1.2 The temperature variable

The temperature is a fundamental physical characteristic of marine waters, in fact, its variations, both during the changing seasons and at different depths, greatly affect the organic life and the movement of water masses.

Temperature creates different layers in bodies of water. An important phenomenon generated by the differences in temperature of superimposed layers of water masses is the thermocline (thermal = temperature, cline = layer, Fig.1_sez 1.2 ®Wikimedia commons). You have known water for yours whole life.. drinking it, bathing in it.. even our body is 70% water. In the same container, the sea, there are layers that separate colder water below from warmer water above. How does this happen?

Fig.1_sez 1.2 Thermocline.
By National Weather Service JetStream – http://www.srh.noaa.gov/jetstream//ocean/images/thermocline.jpg, Public Domain, https://commons.wikimedia.org/w/index.php?curid=13262242

The surface layer of water, sometimes called the “ocean skin” or “sunlight zone”, is heated by solar irradiation. The interaction with the wind and the waves distributes the warmth and the heat is gradually transmitted to the underlying layers until it arrives at a transition point.

Here the temperature rapidly decreases (10 degrees in only a few meters) when approaching the deepest areas of the water, where the water is cold and no more relevant and abrupt changes occur.

If you SCUBA diving or free diving in apnea, you could come across several local thermoclines. Suddenly while diving you get as chill as if someone drops a bucket of ice water over your head! (Fig.2_SES1.2)

Fig.2_SES1.2 Dive hand signal, cold. By Thomei08 – Own work, CC BY-SA 3.0, https://commons.wikimedia.org/w/index.php?curid=25529607

The clarity of water visibility differs inside areas of the thermocline too. The colder more dense water has more particles floating. This cause a clear demarcation in the water that looks like crinkled glass that is flowing.

In the Mediterranean, as in other temperate seas, during the summer months a seasonal thermocline is formed between 25 and 40 m; this temperature gradient along the water column results in an increase in density (pycnocline) that produces a barrier for the free spread of nutrients and plankton (i.e, jellyfishes) between the bottom and the surface and vice versa: this influences the whole food chain.

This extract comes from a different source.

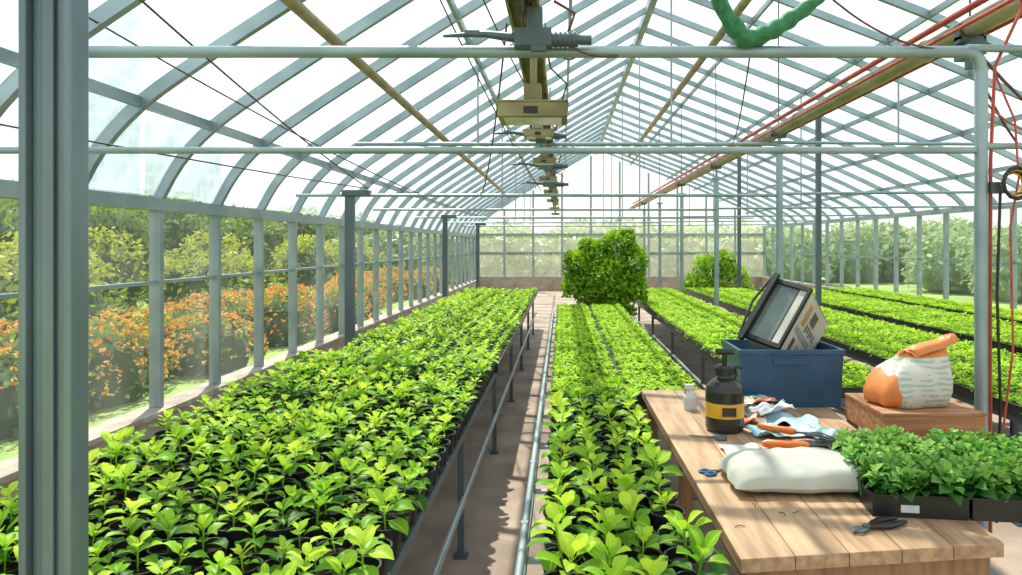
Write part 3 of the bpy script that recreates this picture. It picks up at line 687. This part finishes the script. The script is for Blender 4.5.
def scissors(cx,cy,rot,mt,sc=1.):
    r=empty('scissors',(cx,cy,TT+.006)); r.rotation_euler=(0,0,rot); r.scale=(sc,)*3; mb=MB()
    for s in (1,-1):
        mb.tube([(-.07+.026*math.cos(a*.524),s*.022+.017*math.sin(a*.524),0) for a in range(12)],.006,6,0,closed=True)
        mb.tube([(-.045,s*.014,0),(0,0,0),(.09,-s*.008,0)],[.006,.006,.002],6,1,flat=.5)
    mb.make('tool',[mt,steel_dark],parent=r)
scissors(.71,3.36,2.9,steel_dark,1.0); scissors(.66,2.86,.5,mat('blue_grip',(.03,.15,.35)),.9)
for k in range(26):
    x=.60+.75*random.random(); y=2.14+1.1*random.random(); a=random.random()*3
    if (abs(x-.935)<.34 and abs(y-2.70)<.23) or (x>.9): continue
    mb=MB(); mb.tube([(x,y,TT+.003),(x+.02*math.cos(a),y+.02*math.sin(a),TT+.006),(x+.035*math.cos(a+.4),y+.035*math.sin(a+.4),TT+.003)],.0016,5); mb.make('twig',[bark])
tr=empty('seedling_tray',(1.08,2.38,0)); tr.rotation_euler=(0,0,math.radians(-7))
mb=MB(); traybox(mb,0,.99,0,.60,TT+.001,TT+.08,3,.30,TT+.065); mb.box((.10,.001,TT+.02),(.16,.006,TT+.045),2); mb.make('trays',[blackp,soil,paper],parent=tr)
P=bed(-.01,1.0,.0,.60,9,.033,TT+.06,3,.30); P[:,:2]+=rng.normal(0,.008,(len(P),2)); V,F,A=scatter(tempPar,P,rng.uniform(.8,1.35,len(P)),tilt=.3)
V[:,0]+=np.clip(V[:,1]-.1,0,1)*.12
npmesh('parsley',V,F,A,[leafC],parent=tr)

# ------------------------------------------------------------ light, sky, camera
w=bpy.data.worlds.new('World'); S.world=w; w.use_nodes=True; nt=w.node_tree; bg=nt.nodes['Background']
tc=nd(nt,'ShaderNodeTexCoord'); sx=nd(nt,'ShaderNodeSeparateXYZ'); nt.links.new(tc.outputs['Generated'],sx.inputs[0])
rp=nd(nt,'ShaderNodeValToRGB'); rp.color_ramp.elements[0].position=0.; rp.color_ramp.elements[0].color=(1,.98,.93,1); rp.color_ramp.elements[1].position=.8; rp.color_ramp.elements[1].color=(.86,.93,1,1)
nt.links.new(sx.outputs[2],rp.inputs[0]); nt.links.new(rp.outputs[0],bg.inputs[0]); bg.inputs[1].default_value=1.2
sun=bpy.data.lights.new('sun','SUN'); sun.energy=8.5; sun.angle=.012; sun.color=(1,.89,.72)
so=bpy.data.objects.new('sun',sun); COL.objects.link(so); so.location=(-5,8,12); so.rotation_euler=Vector((.16,-.50,-.84)).to_track_quat('-Z','Y').to_euler()
cam=bpy.data.cameras.new('camera'); co=bpy.data.objects.new('camera',cam); COL.objects.link(co); co.location=(0,0,1.75); co.rotation_euler=(math.pi/2,0,0)
cam.lens=24; cam.sensor_width=36; cam.shift_x=-51/1022; cam.shift_y=-42.5/1022; cam.clip_start=.05; cam.clip_end=500
S.camera=co
S.view_settings.view_transform='Standard'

Global climate change, which inter alia implies an increase in average water temperatures, may contribute to the expansion or variation of the distribution range of a species, generally towards higher latitudes, and create new favorable conditions for the settlement of species from regions with warmer climates. This is the case of the “meridionalization” or “tropicalization” of the Mediterranean Sea that brings thermophilic species, native to this basin, to go northwards such as the coral Astroides calycularis and the fish Thalassoma pavo (Fig.3_SES1.2).